→ **Stated exercise**: Using the listing below, output only the lines from the one that contains "Model this scene" through the one that contains "SC = bpy.context.scene", inclusive, exactly as given and without images.

→ **Information given**:

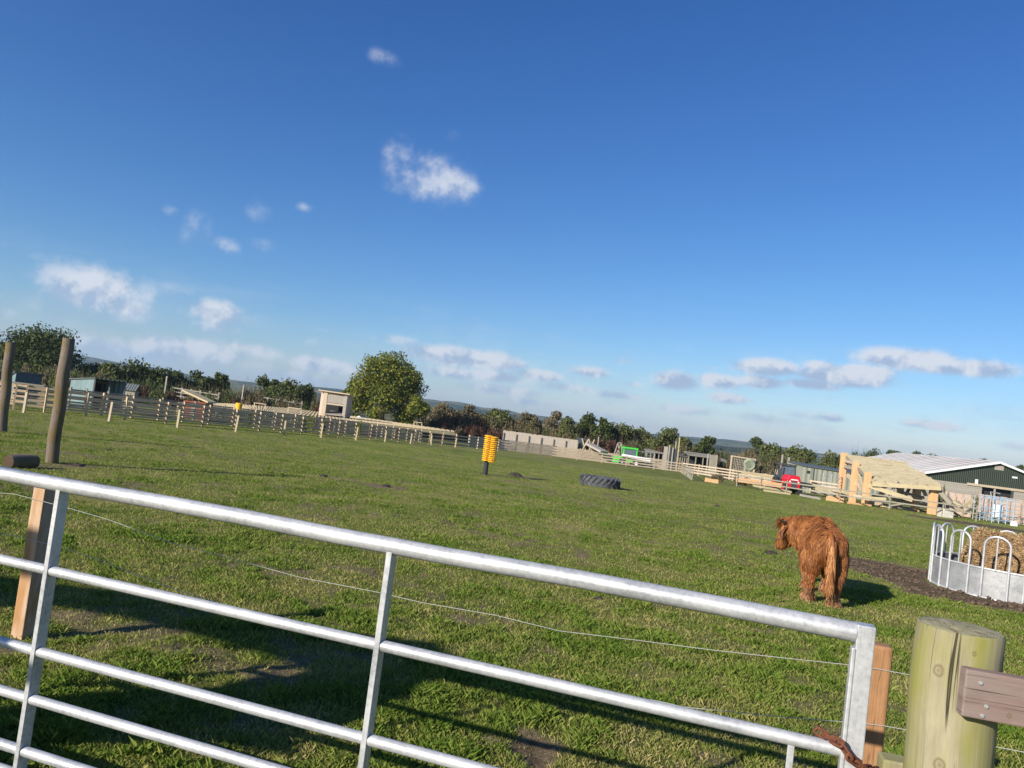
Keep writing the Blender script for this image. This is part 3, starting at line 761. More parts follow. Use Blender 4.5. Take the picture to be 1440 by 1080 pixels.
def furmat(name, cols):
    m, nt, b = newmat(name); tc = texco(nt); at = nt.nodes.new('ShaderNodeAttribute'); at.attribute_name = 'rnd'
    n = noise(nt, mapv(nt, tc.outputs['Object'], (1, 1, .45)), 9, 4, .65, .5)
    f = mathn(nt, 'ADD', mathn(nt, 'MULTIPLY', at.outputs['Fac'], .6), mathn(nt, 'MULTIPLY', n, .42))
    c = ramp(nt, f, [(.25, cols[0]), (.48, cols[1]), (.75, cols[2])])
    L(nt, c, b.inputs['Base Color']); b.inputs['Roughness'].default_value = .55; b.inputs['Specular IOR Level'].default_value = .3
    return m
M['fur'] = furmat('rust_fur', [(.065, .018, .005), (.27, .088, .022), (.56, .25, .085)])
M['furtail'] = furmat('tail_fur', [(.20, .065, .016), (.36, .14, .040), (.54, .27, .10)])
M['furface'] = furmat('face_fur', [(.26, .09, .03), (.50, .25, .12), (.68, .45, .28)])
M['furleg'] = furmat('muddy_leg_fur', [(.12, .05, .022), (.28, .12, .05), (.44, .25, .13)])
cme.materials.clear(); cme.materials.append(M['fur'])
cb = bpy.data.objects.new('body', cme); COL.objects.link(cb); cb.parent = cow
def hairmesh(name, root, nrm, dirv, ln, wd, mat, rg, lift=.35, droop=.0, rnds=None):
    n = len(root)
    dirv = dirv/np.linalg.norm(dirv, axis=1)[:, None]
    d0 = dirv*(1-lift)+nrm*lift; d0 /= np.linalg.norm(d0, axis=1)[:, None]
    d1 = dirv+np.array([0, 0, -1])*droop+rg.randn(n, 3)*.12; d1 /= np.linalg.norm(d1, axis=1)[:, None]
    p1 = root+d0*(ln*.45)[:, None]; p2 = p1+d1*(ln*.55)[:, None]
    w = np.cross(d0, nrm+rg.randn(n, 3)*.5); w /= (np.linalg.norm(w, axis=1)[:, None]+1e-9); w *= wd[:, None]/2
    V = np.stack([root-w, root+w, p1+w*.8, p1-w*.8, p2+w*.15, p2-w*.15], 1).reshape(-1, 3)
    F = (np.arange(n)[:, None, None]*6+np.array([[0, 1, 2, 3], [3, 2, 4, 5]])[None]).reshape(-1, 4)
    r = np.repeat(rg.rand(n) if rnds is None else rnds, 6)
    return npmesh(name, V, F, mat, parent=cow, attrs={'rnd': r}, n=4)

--

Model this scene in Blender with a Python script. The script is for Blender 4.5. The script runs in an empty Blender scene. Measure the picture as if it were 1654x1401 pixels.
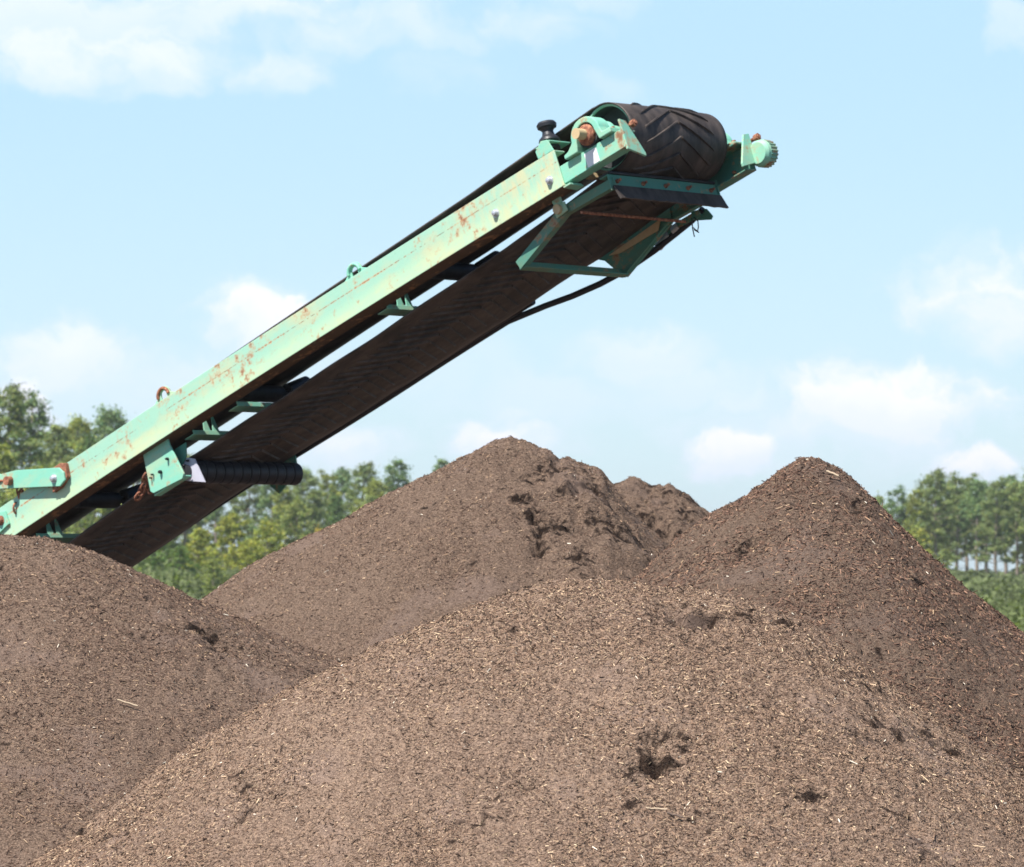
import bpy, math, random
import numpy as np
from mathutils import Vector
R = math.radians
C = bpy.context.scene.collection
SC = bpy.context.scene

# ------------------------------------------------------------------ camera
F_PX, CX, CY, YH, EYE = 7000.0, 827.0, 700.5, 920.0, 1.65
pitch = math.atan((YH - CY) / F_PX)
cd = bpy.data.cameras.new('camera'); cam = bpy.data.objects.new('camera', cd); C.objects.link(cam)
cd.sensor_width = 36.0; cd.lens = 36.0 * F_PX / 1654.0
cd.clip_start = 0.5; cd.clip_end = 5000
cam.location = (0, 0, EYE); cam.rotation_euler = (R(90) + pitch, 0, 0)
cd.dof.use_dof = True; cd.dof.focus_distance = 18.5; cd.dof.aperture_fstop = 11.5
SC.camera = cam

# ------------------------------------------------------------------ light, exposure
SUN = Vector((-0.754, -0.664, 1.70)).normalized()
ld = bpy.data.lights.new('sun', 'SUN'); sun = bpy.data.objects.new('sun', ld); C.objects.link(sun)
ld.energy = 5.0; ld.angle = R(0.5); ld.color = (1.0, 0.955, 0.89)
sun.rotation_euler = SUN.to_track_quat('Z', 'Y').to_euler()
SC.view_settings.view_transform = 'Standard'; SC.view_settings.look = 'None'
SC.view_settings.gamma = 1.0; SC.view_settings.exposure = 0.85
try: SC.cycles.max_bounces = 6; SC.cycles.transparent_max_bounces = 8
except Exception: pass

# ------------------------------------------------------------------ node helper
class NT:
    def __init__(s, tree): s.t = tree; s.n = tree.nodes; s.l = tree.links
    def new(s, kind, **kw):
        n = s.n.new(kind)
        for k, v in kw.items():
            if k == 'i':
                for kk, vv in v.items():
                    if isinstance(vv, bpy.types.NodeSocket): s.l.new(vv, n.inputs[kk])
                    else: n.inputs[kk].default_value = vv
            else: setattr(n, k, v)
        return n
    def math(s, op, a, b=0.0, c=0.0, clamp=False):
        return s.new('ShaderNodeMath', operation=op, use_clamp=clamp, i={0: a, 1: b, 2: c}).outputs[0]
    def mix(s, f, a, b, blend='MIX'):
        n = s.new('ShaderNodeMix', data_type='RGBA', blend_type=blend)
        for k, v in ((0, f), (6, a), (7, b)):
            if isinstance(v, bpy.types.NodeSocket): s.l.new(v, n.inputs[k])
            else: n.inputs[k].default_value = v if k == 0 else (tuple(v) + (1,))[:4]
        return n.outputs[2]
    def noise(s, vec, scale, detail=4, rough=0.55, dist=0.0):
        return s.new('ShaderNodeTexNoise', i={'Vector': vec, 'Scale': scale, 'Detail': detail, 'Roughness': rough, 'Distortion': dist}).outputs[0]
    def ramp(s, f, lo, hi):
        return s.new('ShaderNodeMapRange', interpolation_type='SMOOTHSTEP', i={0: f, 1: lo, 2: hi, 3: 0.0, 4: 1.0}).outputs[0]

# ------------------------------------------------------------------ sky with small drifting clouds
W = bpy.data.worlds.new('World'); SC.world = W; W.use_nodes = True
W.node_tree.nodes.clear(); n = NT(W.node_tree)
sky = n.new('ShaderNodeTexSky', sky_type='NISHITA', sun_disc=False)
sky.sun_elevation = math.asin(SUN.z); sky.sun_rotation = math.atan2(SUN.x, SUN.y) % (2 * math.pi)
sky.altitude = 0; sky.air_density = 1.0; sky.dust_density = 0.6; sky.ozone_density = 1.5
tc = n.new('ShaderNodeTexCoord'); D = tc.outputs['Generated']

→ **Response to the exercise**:
Model this scene in Blender with a Python script. The script is for Blender 4.5. The script runs in an empty Blender scene. Measure the picture as if it were 1654x1401 pixels.
import bpy, math, random
import numpy as np
from mathutils import Vector
R = math.radians
C = bpy.context.scene.collection
SC = bpy.context.scene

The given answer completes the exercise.